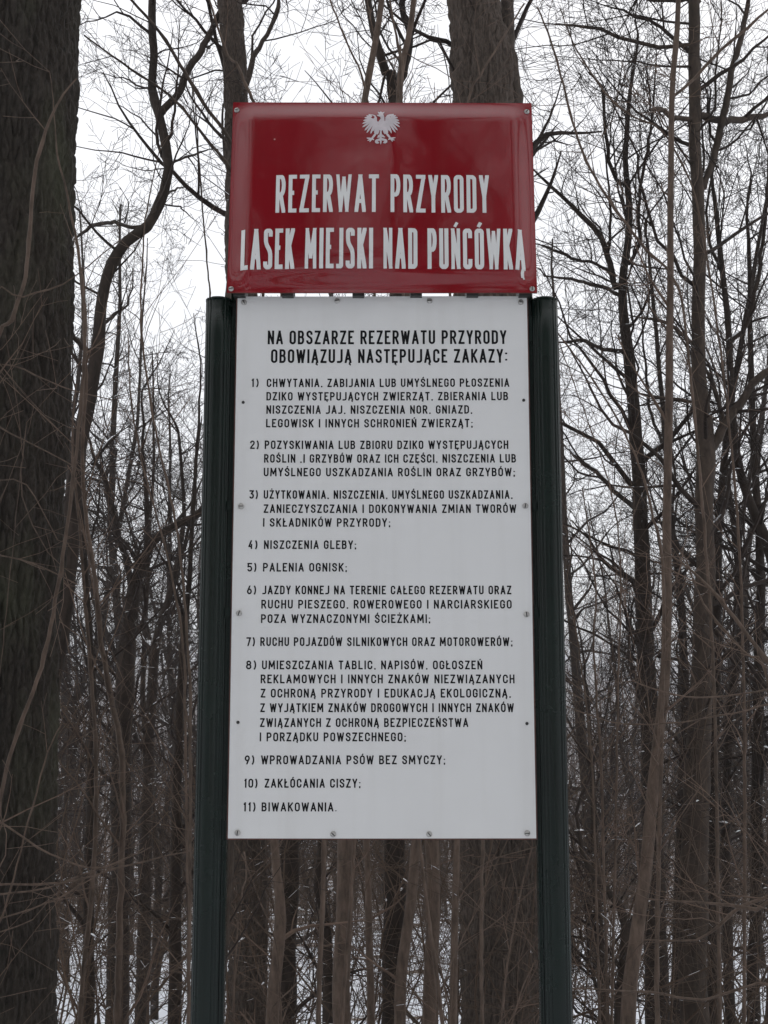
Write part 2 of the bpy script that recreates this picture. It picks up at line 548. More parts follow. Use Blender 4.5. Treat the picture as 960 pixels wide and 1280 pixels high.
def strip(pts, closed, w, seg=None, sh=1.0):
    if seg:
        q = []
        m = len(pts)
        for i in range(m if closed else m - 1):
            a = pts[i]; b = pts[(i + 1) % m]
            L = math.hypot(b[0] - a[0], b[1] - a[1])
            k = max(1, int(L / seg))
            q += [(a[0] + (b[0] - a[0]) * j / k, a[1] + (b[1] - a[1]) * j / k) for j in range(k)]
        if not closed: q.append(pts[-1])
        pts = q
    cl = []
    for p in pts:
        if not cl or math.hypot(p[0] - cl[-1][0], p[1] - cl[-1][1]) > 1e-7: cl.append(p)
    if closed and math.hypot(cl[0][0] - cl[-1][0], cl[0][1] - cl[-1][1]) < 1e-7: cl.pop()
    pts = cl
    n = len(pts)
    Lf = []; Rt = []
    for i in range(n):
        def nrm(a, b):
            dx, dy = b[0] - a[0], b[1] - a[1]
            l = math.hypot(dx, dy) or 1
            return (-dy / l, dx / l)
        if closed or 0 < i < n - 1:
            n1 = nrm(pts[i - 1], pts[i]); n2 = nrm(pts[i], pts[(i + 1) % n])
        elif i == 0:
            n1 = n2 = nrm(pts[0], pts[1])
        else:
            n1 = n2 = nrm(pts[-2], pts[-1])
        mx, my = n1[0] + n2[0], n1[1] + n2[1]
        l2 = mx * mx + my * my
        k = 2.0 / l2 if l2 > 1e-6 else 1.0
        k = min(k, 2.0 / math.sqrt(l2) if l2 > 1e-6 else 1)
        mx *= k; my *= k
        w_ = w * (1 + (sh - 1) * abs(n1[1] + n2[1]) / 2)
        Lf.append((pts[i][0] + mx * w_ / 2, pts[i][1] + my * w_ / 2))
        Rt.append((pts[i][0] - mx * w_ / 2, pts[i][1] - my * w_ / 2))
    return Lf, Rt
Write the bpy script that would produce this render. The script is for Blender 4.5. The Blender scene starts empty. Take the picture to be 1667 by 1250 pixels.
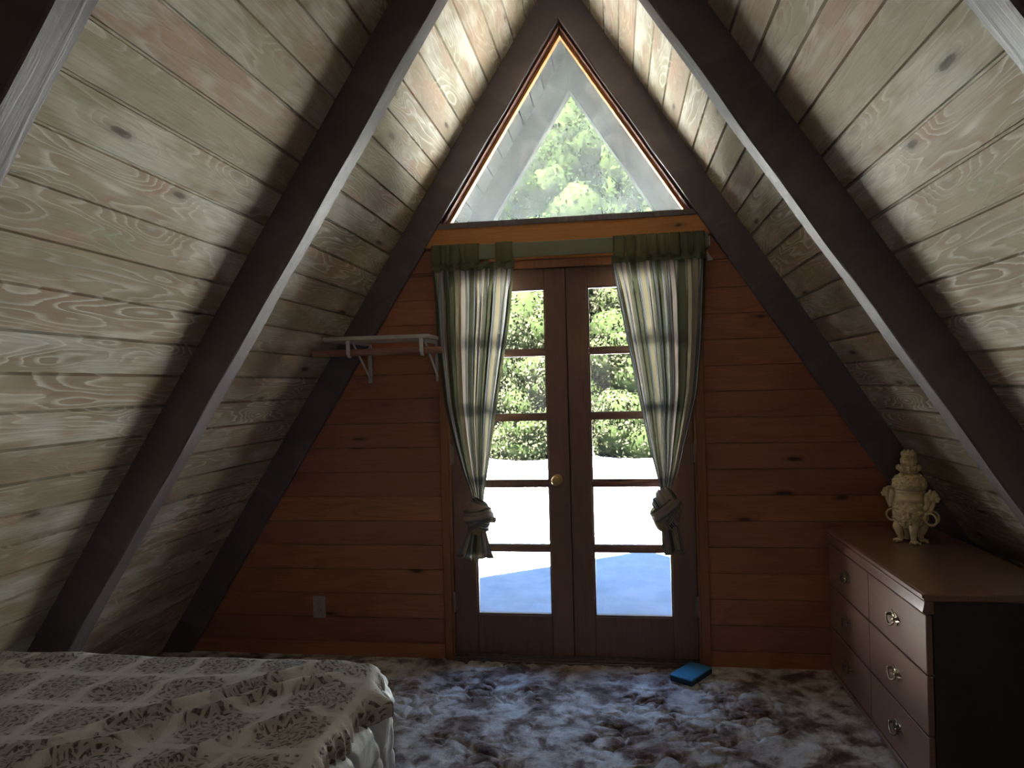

» **Objective**
Transcribe the records word for word and include no pictures.

» **Result of the task**
Write part 2 of the bpy script that recreates this picture. It picks up at line 548. More parts follow. Use Blender 4.5. Treat the picture as 960 pixels wide and 1280 pixels high.
def strip(pts, closed, w, seg=None, sh=1.0):
    if seg:
        q = []
        m = len(pts)
        for i in range(m if closed else m - 1):
            a = pts[i]; b = pts[(i + 1) % m]
            L = math.hypot(b[0] - a[0], b[1] - a[1])
            k = max(1, int(L / seg))
            q += [(a[0] + (b[0] - a[0]) * j / k, a[1] + (b[1] - a[1]) * j / k) for j in range(k)]
        if not closed: q.append(pts[-1])
        pts = q
    cl = []
    for p in pts:
        if not cl or math.hypot(p[0] - cl[-1][0], p[1] - cl[-1][1]) > 1e-7: cl.append(p)
    if closed and math.hypot(cl[0][0] - cl[-1][0], cl[0][1] - cl[-1][1]) < 1e-7: cl.pop()
    pts = cl
    n = len(pts)
    Lf = []; Rt = []
    for i in range(n):
        def nrm(a, b):
            dx, dy = b[0] - a[0], b[1] - a[1]
            l = math.hypot(dx, dy) or 1
            return (-dy / l, dx / l)
        if closed or 0 < i < n - 1:
            n1 = nrm(pts[i - 1], pts[i]); n2 = nrm(pts[i], pts[(i + 1) % n])
        elif i == 0:
            n1 = n2 = nrm(pts[0], pts[1])
        else:
            n1 = n2 = nrm(pts[-2], pts[-1])
        mx, my = n1[0] + n2[0], n1[1] + n2[1]
        l2 = mx * mx + my * my
        k = 2.0 / l2 if l2 > 1e-6 else 1.0
        k = min(k, 2.0 / math.sqrt(l2) if l2 > 1e-6 else 1)
        mx *= k; my *= k
        w_ = w * (1 + (sh - 1) * abs(n1[1] + n2[1]) / 2)
        Lf.append((pts[i][0] + mx * w_ / 2, pts[i][1] + my * w_ / 2))
        Rt.append((pts[i][0] - mx * w_ / 2, pts[i][1] - my * w_ / 2))
    return Lf, Rt
Write the bpy script that would produce this render. The script is for Blender 4.5. The Blender scene starts empty. Take the picture to be 1667 by 1250 pixels.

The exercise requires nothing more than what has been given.